Social Investment Business

Social Investment Business

/ Diversity, Funded projects, Grants

Project: Diversity Forum – embedding and expanding

Grant: £29,000

This project aims to carry on the work of the Diversity Forum (DF) to address the lack of diversity within social investment intermediaries. In this second phase of the project, Social Investment Business (SIB) will host the DF initiative and champion the need for greater diversity in the sector. The objective of the DF is make social investment intermediaries better reflect and represent the people and communities they are set up to serve.

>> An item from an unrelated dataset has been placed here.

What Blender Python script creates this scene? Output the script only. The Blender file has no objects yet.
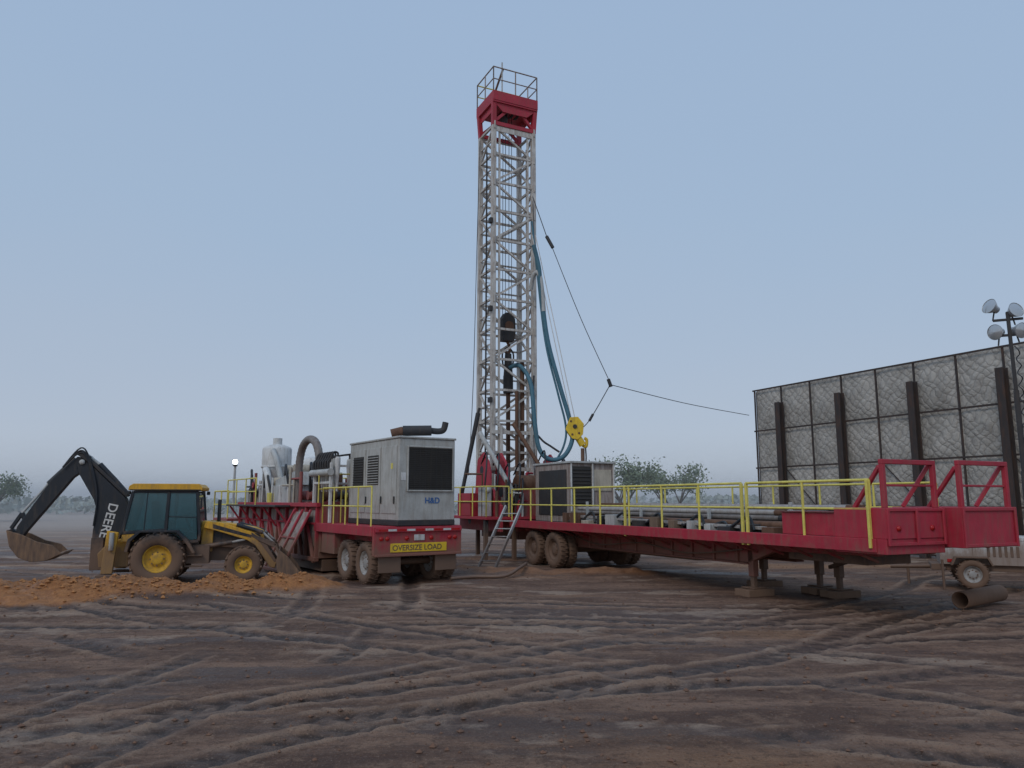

As part of the previous phase of the project, supported by the Connect Fund, the DF worked with Inclusive Boards. This research found that: 1) BAME women are the least likely to hold directorships in social investment (just 2.8%); 2) There is a significant socio-economic challenge for social investment: 18% of Board Directors went to Cambridge or Oxford; 40% of Directors and 33% of executives went to fee-paying schools; 3) male executives outnumber female executives in social investment by 3:2; 4) female directors and executives are more likely to come from the charity sector, rather than the financial sector.

The DF has also brought individual organisational barriers to the surface: leadership programmes which are not inclusive; undeveloped career progression work; lack of information and awareness about diversity; lack of training for teams and boards on equality, diversity and inclusion; and practical challenges relating to recruitment.

SIB will employ a full-time co-ordinator for the DF to build on the foundations and activities of this network. There is the scope for the DF to be more ambitious to amplify communications and influencing; convene and co-ordinate with other diversity projects; grow the Diversity Champions Network; and develop practical routes to progress diversity and inclusion in the sector. In terms of outputs the DF will convene: 3-4 meetings of the Diversity Champions Network; 3-4 Steering Group meetings; and 3 meetings of the HR Network.

If the DF is effective, social investment intermediaries will become more open and inclusive of individuals from different gender, class, ethnicity, age and educational backgrounds. Social investment intermediaries will have access to a wider pool of talent, a greater range of perspectives, and diversity to strengthen their teams and boards, ensuring that institutions are more reflective of and accountable to the communities they are set up to serve. As a result, we can expect social investment products and programmes to be more informed by a wide range of perspectives, more accessible, and well-designed to suit the needs of charities and social enterprises and their beneficiaries.